Осматривая церковь, я заметил с левой стороны у стены, близ устроенного для себя Скобелевым склепа, его боевые значки. Михаил Дмитриевич подошел тоже к ним.
– А вы ведь не видели, Дукмасов, этого значка, – сказал генерал, указывая на красивый новый значок. – Он был со мной в Ахалтекинской экспедиции…
– Не правда ли, – обратился я к отцу Андрею, – какая удобная цель для неприятеля. Эти значки постоянно ведь находились при Михаиле Дмитриевиче на полях сражений и облегчали, вследствие своего яркого цвета, возможность стрелять в него. Да если прибавить к этому белую лошадь и массивную фигуру генерала, то, действительно, надо удивляться, как это он вышел целым из этих опасностей…

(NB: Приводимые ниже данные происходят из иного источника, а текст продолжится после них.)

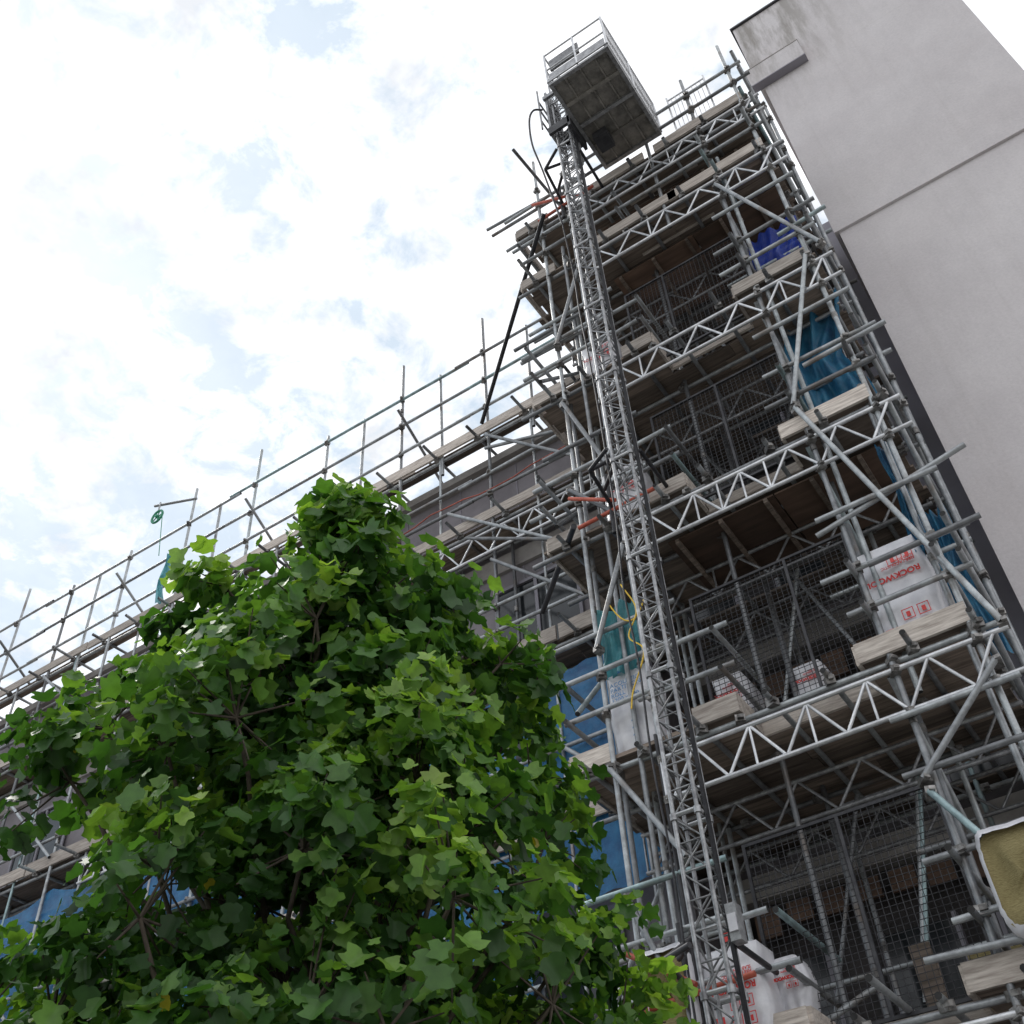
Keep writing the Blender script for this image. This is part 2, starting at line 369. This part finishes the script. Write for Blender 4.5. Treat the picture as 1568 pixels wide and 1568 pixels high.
rails=(.12,.55,1.1)
cor=[(x0,y0),(x1,y0),(x1,y1),(x0,y1)]
for (px,py) in cor+[(x1,(y0+y1)/2),((x0+x1)/2,y0)]: ca.tube((px,py,zf+.1),(px,py,zf+1.12),.02,'alu',8)
for i in range(4):
    a=cor[i];b_=cor[(i+1)%4]
    for r_ in rails: ca.tube((a[0],a[1],zf+r_),(b_[0],b_[1],zf+r_),.017,'alu',8)
for i in range(25):
    yy=y0+i*.075; ca.tube((x1,yy,zf+.1),(x1,yy,zf+1.1),.004,'alu',4,cap=False)
for i in range(14):
    ca.tube((x1,y0,zf+.1+i*.075),(x1,y1,zf+.1+i*.075),.004,'alu',4,cap=False)
ca.box((x0+.03,y0-.012,zf+.1),(x1-.03,y0+.002,zf+.34),'mast'); ca.box((x0-.012,y0+.03,zf+.1),(x0+.002,y1-.03,zf+.34),'mast')
ca.box((x0+.05,y0+.05,zf+.6),(x0+.6,y0+.09,zf+.95),'mast')
ca.box((cx-.2,cy-.2,zf+.0),(cx-.16,cy+.3,zf+1.5),'mast'); ca.box((cx+.16,cy-.25,zf-.2),(cx+.21,cy+.3,zf+1.5),'dark')
ca.box((cx-.2,cy-.25,zf-.1),(cx+.2,cy-.2,zf+.12),'dark'); ca.box((cx-.22,cy-.24,zf+1.2),(cx+.2,cy-.19,zf+1.3),'mast')
ca.box((cx-.12,cy+.18,zf+.2),(cx+.12,cy+.42,zf+.6),'dark'); ca.tube((cx,cy+.3,zf-.45),(cx,cy+.3,zf+.2),.09,'mast',12)
ca.box((-2.95,8.3,zf-.22),(-2.7,8.6,zf-.01),'dark')
for zz in (.5,.9,1.2): ca.tube((cx-.3,cy-.25,zf+zz),(cx-.3,cy+.3,zf+zz),.018,'mast',6)
ca.tube((cx-.3,cy-.25,zf+.2),(cx-.3,cy-.25,zf+1.6),.018,'mast',6); ca.tube((cx-.3,cy+.3,zf-.1),(cx-.3,cy+.3,zf+1.3),.018,'mast',6)
ca.done("platform_cage",hoist)
cb=B()
def sag(a,b_,dz,n=10): return [(a[0]+(b_[0]-a[0])*t/n,a[1]+(b_[1]-a[1])*t/n,a[2]+(b_[2]-a[2])*t/n-dz*4*(t/n)*(1-t/n)) for t in range(n+1)]
def catmull(P,n=8):
    P=[np.array(p,float) for p in P]; P=[2*P[0]-P[1]]+P+[2*P[-1]-P[-2]]; o=[]
    for i in range(1,len(P)-2):
        for t in range(n):
            t/=n; o.append(.5*((2*P[i])+(-P[i-1]+P[i+1])*t+(2*P[i-1]-5*P[i]+4*P[i+1]-P[i+2])*t*t+(-P[i-1]+3*P[i]-3*P[i+1]+P[i+2])*t**3))
    return o+[P[-2]]
cb.path(catmull([(-3.5,7.7,zf+.5),(-3.62,7.6,zf+.45),(-3.72,7.6,zf+.2),(-3.75,7.65,zf-.5),(-3.7,7.8,zf-1.2),(-3.6,8.0,zf-2.6)]),.018,'dark',6)
cb.path(catmull([(-3.6,8.0,zf-2.6)]+[(-3.62+J(.03),8.2+J(.03),zf-2.6-i*1.0) for i in range(1,16)],4),.012,'dark',6)
cb.path([(-3.9,8.95,z) for z in (6.0,2.0,-1.6)],.02,'dark',6)
cb.done("power_cable",hoist)
bx=B(); bx.box((-3.14,8.0,3.35),(-3.05,8.12,3.65),'mast'); bx.box((-3.13,7.985,3.42),(-3.06,7.998,3.56),'wrap'); bx.done("control_box",hoist)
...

Между тем Скобелев, не слушая моих разглагольствований, внимательно рассматривал свои боевые значки, с которыми связано было столько славных воспоминаний из его прежней опасной деятельности на Балканском полуострове и в степях Турана.
– Знаете, господа, о чем я думаю теперь? – обратился к нам генерал. – Я думаю, что прошло уже безвозвратно славное время этих значков! Не придется больше им развеваться на полях сражений! А между тем я чувствую, что не за горами новая страшная война. Должен решиться наконец наш спор с немцами: кому первенствовать – им или нам. И я уверен, что кровавая борьба эта решится в нашу пользу, хотя, конечно, много жертв, много жизней и денег она поглотит! Но мне не придется видеть всего этого, не придется этим значкам развеваться в предстоящей борьбе славян с немцами!